● **TASK DIRECTIONS**
Retype word for word the first line of the listing and each line after it up to the line with "COL = scn.collection", with the pictures taken out.

● **DATASET CONTENT**
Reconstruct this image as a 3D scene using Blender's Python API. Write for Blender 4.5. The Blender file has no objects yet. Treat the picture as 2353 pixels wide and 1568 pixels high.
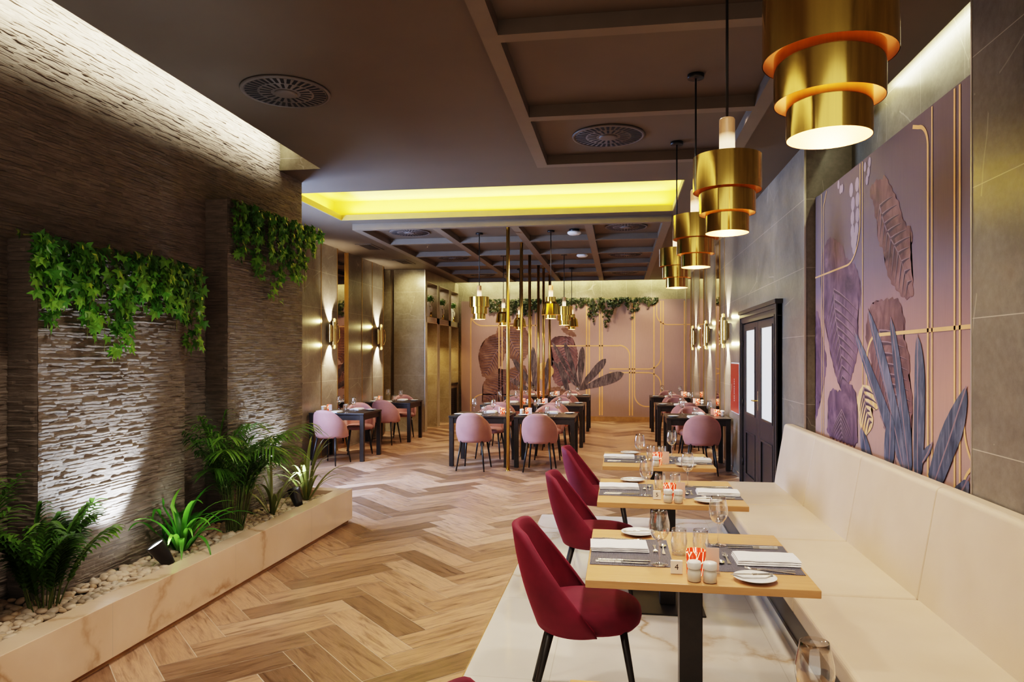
import bpy, bmesh, math, random
import numpy as np
from mathutils import Vector, Matrix
random.seed(7); RS = np.random.RandomState(11)
PI = math.pi
scn = bpy.context.scene
COL = scn.collection

# ------------------------------------------------------------------ materials
class NT:
    def __init__(s, name):
        s.m = bpy.data.materials.new(name); s.m.use_nodes = True
        s.t = s.m.node_tree; s.t.nodes.clear()
        s.out = s.n('ShaderNodeOutputMaterial')
    def n(s, typ, **kw):
        nd = s.t.nodes.new(typ)
        for k, v in kw.items():
            if k.startswith('i_'):
                key = k[2:]
                key = int(key) if key.isdigit() else key.replace('_', ' ')
                if isinstance(v, bpy.types.NodeSocket): s.t.links.new(v, nd.inputs[key])
                else: nd.inputs[key].default_value = v
            else: setattr(nd, k, v)
        return nd
    def l(s, a, b): s.t.links.new(a, b)
    def math(s, op, a, b=0.0, clamp=False):
        nd = s.n('ShaderNodeMath', operation=op); nd.use_clamp = clamp
        for i, v in enumerate((a, b)):
            if isinstance(v, bpy.types.NodeSocket): s.l(v, nd.inputs[i])
            else: nd.inputs[i].default_value = v
        return nd.outputs[0]
    def ramp(s, fac, stops, interp='LINEAR'):
        nd = s.n('ShaderNodeValToRGB'); cr = nd.color_ramp; cr.interpolation = interp
        while len(cr.elements) < len(stops): cr.elements.new(0.5)
        for e, (p, c) in zip(cr.elements, stops):
            e.position = p; e.color = (*c, 1) if len(c) == 3 else c
        s.l(fac, nd.inputs[0]); return nd.outputs[0]
    def mix(s, f, a, b, blend='MIX'):
        nd = s.n('ShaderNodeMix', data_type='RGBA', blend_type=blend)
        for k, v in ((0, f), (6, a), (7, b)):
            if isinstance(v, bpy.types.NodeSocket): s.l(v, nd.inputs[k])
            else: nd.inputs[k].default_value = (*v, 1) if (k > 0 and len(v) == 3) else v
        return nd.outputs[2]
    def coord(s, which='Object', scale=(1, 1, 1), loc=(0, 0, 0), rot=(0, 0, 0)):
        tc = s.n('ShaderNodeTexCoord'); mp = s.n('ShaderNodeMapping')
        s.l(tc.outputs[which], mp.inputs[0]); mp.inputs[1].default_value = loc; mp.inputs[2].default_value = rot; mp.inputs[3].default_value = scale
        return mp.outputs[0]
    def noise(s, vec, scale, detail=4, rough=.55, dist=0):
        nd = s.n('ShaderNodeTexNoise', i_Scale=scale, i_Detail=detail, i_Roughness=rough, i_Distortion=dist)
        if vec: s.l(vec, nd.inputs['Vector'])
        return nd.outputs[0]
    def bump(s, h, dist=.01, strength=1.0):
        return s.n('ShaderNodeBump', i_Height=h, i_Distance=dist, i_Strength=strength).outputs[0]
    def pbr(s, **kw):
        b = s.n('ShaderNodeBsdfPrincipled')
        for k, v in kw.items():
            k = k.replace('_', ' ')
            if isinstance(v, bpy.types.NodeSocket): s.l(v, b.inputs[k])
            else: b.inputs[k].default_value = (*v, 1) if isinstance(v, tuple) and len(v) == 3 and 'Normal' not in k else v
        s.l(b.outputs[0], s.out.inputs[0]); return b

def simple(name, color, rough=.5, metal=0, var=.06, nscale=6, **kw):
    t = NT(name); v = t.coord()
    nz = t.noise(v, nscale)
    c0 = tuple(max(0, x * (1 - var)) for x in color); c1 = tuple(min(1, x * (1 + var)) for x in color)
    t.pbr(Base_Color=t.ramp(nz, [(.3, c0), (.7, c1)]), Roughness=rough, Metallic=metal, **kw)
    return t.m
def emit(name, color, strength):
    t = NT(name); e = t.n('ShaderNodeEmission'); e.inputs[0].default_value = (*color, 1); e.inputs[1].default_value = strength
    t.l(e.outputs[0], t.out.inputs[0]); return t.m

M = {}
M['ceiling'] = simple('ceiling_paint', (.120, .094, .070), .55, var=.05, nscale=2)
M['ceiling_frame'] = simple('ceiling_frame_paint', (.165, .132, .102), .5, var=.04)
M['cove_yellow'] = simple('cove_paint', (.86, .72, .20), .6, var=.03)
M['cove_lip'] = simple('cove_lip_paint', (.34, .29, .11), .6)
M['black'] = simple('black_lacquer', (.018, .015, .014), .42)
M['black_wood'] = simple('black_stained_wood', (.022, .016, .013), .35, var=.3, nscale=14)
M['dark_metal'] = simple('dark_grey_metal', (.05, .045, .045), .35, .6)
M['porcelain'] = simple('white_porcelain', (.85, .84, .82), .18, var=.01)
M['cream_ceramic'] = simple('cream_ceramic', (.70, .64, .55), .25, var=.03)
M['linen'] = simple('white_linen', (.84, .83, .84), .85, var=.03, nscale=40)
M['white_card'] = simple('white_card', (.86, .82, .74), .5, var=.01)
M['pink_card'] = simple('pale_pink_card', (.78, .58, .52), .35, var=.02)
M['chrome'] = simple('polished_steel', (.86, .82, .75), .27, 1, var=.05, nscale=30)
M['white_plastic'] = simple('white_plastic', (.85, .85, .85), .4)
M['red_paint'] = simple('red_enamel', (.46, .03, .018), .3, var=.04)
M['door_paint'] = simple('charcoal_door_paint', (.050, .043, .042), .38, var=.08)
M['steel_strip'] = simple('brushed_steel', (.62, .66, .72), .3, 1, var=.05)
M['trim_metal'] = simple('pale_edge_trim', (.62, .56, .47), .35, .8)
M['gold_trim'] = simple('gold_edge_trim', (.66, .43, .16), .3, 1)
M['oak_skirting'] = simple('oak_skirting', (.36, .21, .09), .5, var=.2, nscale=9)
M['vent'] = simple('vent_enamel', (.13, .11, .10), .5)
M['vent_slot'] = simple('vent_slot_dark', (.012, .01, .01), .8)
M['niche_dark'] = simple('niche_frame_laminate', (.20, .145, .095), .5, var=.1)
M['soil'] = simple('dark_soil', (.03, .022, .015), .95, var=.4, nscale=60)
M['gold_line'] = simple('printed_gold_line', (.80, .46, .20), .5, var=.06)
M['white_paint'] = simple('white_marking', (.8, .78, .76), .5)
M['bulb'] = emit('bulb_glow', (1, .74, .40), 22)
M['lens'] = emit('spot_lens', (.93, .97, 1), 22)
M['led'] = emit('led_strip', (1, .93, .62), 7)
M['sconce_glow'] = emit('sconce_lamp', (1, .82, .5), 3)
M['flame'] = emit('candle_flame', (1, .62, .25), 12)

def brass(name, col, rough=.16):
    t = NT(name); v = t.coord(scale=(30, 30, .6))
    nz = t.noise(v, 3, 3)
    t.pbr(Base_Color=t.ramp(nz, [(.3, tuple(c * .88 for c in col)), (.7, col)]), Metallic=1.0, Roughness=rough)
    return t.m
M['brass'] = brass('polished_brass', (.95, .69, .19), .11)
M['brass_pole'] = brass('satin_brass', (.72, .50, .16), .28)
M['champagne'] = brass('champagne_metal', (.80, .58, .24), .24)

# inside of the lamp shades: pale reflective lining
M['shade_inner'] = simple('shade_lining', (.62, .36, .19), .42, .3)

def stone_mat():
    t = NT('split_face_stone'); v = t.coord(scale=(1, 1, 1))
    n1 = t.noise(t.coord(scale=(2.2, 2.2, 14)), 3, 5); n2 = t.noise(t.coord(scale=(9, 9, 60)), 4, 5, .65)
    at = t.n('ShaderNodeAttribute', attribute_name='tone')
    base = t.ramp(n1, [(.3, (.19, .155, .132)), (.6, (.265, .222, .19)), (.85, (.32, .275, .24))])
    col = t.mix(1, base, t.ramp(at.outputs['Fac'], [(0, (.86, .86, .86)), (1, (1.12, 1.11, 1.09))]), 'MULTIPLY')
    t.pbr(Base_Color=col, Roughness=.72, Normal=t.bump(n2, .008, .8))
    return t.m
M['stone'] = stone_mat()

def tile_mat(name, c0, c1, c2, axis='Y', vstep=1.2, voff=0.0, rough=.30, joint=.0045):
    """large grey stone tiles, horizontal joints every 0.6 m"""
    t = NT(name); v = t.coord()
    sp = t.n('ShaderNodeSeparateXYZ'); t.l(v, sp.inputs[0])
    def jm(sock, step, off, w):
        f = t.math('FRACT', t.math('DIVIDE', t.math('ADD', sock, off), step))
        d = t.math('MINIMUM', f, t.math('SUBTRACT', 1.0, f))
        return t.math('LESS_THAN', d, w / step / 2)
    j = jm(sp.outputs['Z'], .6, -.02 + 6.0, joint)
    if vstep: j = t.math('MAXIMUM', j, jm(sp.outputs[axis], vstep, voff + 24.0, joint * .8))
    big = t.noise(v, 1.7, 6, .6, .6); fine = t.noise(v, 26, 6, .7)
    base = t.ramp(t.math('ADD', t.math('MULTIPLY', big, .65), t.math('MULTIPLY', fine, .35)), [(.38, c0), (.5, c1), (.62, c2)])
    w = t.noise(v, 2.3, 5, .6)
    vo = t.n('ShaderNodeTexVoronoi', feature='DISTANCE_TO_EDGE', i_Scale=1.15)
    vv = t.mix(.32, v, t.n('ShaderNodeTexNoise', i_Scale=1.6, i_Detail=5.0).outputs[1]); t.l(vv, vo.inputs['Vector'])
    vein = t.math('MULTIPLY', t.math('LESS_THAN', vo.outputs['Distance'], .0035), t.math('GREATER_THAN', w, .5))
    base = t.mix(t.math('MULTIPLY', vein, .34), base, (.62, .55, .45))
    base = t.mix(t.math('MULTIPLY', j, .7), base, (.62, .55, .46))
    t.pbr(Base_Color=base, Roughness=rough)
    return t.m
M['tile'] = tile_mat('grey_stone_tile', (.165, .14, .115), (.225, .195, .16), (.29, .255, .21), 'Y', 0)
M['tile_band'] = tile_mat('grey_stone_tile_band', (.16, .14, .10), (.22, .195, .145), (.29, .26, .20), 'Y', .62)
M['tile_frontal'] = tile_mat('taupe_stone_tile', (.26, .22, .145), (.34, .29, .20), (.42, .36, .26), 'X', 0)
M['tile_back'] = tile_mat('back_wall_tile', (.18, .16, .10), (.25, .22, .145), (.32, .29, .20), 'X', .62)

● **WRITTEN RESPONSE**
Reconstruct this image as a 3D scene using Blender's Python API. Write for Blender 4.5. The Blender file has no objects yet. Treat the picture as 2353 pixels wide and 1568 pixels high.
import bpy, bmesh, math, random
import numpy as np
from mathutils import Vector, Matrix
random.seed(7); RS = np.random.RandomState(11)
PI = math.pi
scn = bpy.context.scene
COL = scn.collection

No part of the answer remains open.